Reformed Atol regime could be introduced as soon as April 2024

The CAA could introduce a significantly reformed Atol regime as soon as April 2024, with a switch from a £2.50 flat rate of Atol Protection Contribution (APC) to a range from 50p to £15 per passenger booking.

That is according to a CAA ‘request for further information’ on Atol Reform published on Tuesday which provides details on the CAA’s latest thinking and provisional assessments of the impacts of options outlined in a consultation in April 2021. The proposals outlined then required Atol holders to segregate customer money or to provide bonds or to use a combination of these.

The CAA has sought to counter what head of Atol Michael Budge described as “misconceptions” in the industry that solely trust arrangements would be acceptable under the reformed regime.

The new document confirms the CAA’s preference for segregation of customer money, with bonding as a back up to the separation of funds rather than an alternative for the sector as a whole. However, the CAA is at pains to make clear that segregation need not mean solely trust arrangements and that it’s keen to understand the extent of pre-payments required to be made to suppliers.

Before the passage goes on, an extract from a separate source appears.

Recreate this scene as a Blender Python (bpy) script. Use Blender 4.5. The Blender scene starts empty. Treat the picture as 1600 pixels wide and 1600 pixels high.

The CAA has put on hold a proposal to require segregation of pipeline monies held by agents on behalf of Atol holders, noting it will focus for now on direct sales and return to the treatment of pipeline money when outstanding issues are resolved.

A move to a variable APC forms a key part of the reform proposals, based on the principle that “a discount to the rate of APC should apply where the Atol holder provides a greater level of direct protection”. This has led via an independent assessment to a potential “variable rate APC of around 50p to £15”, the CAA reports.

It insists it’s “committed to ensuring an appropriate transition period” for businesses to meet the new requirements but does not say how long this might be”. However, the CAA acknowledges industry feedback to the first consultation on the length of transition required ranged from “one or two . . . to three to five or even 10 years”.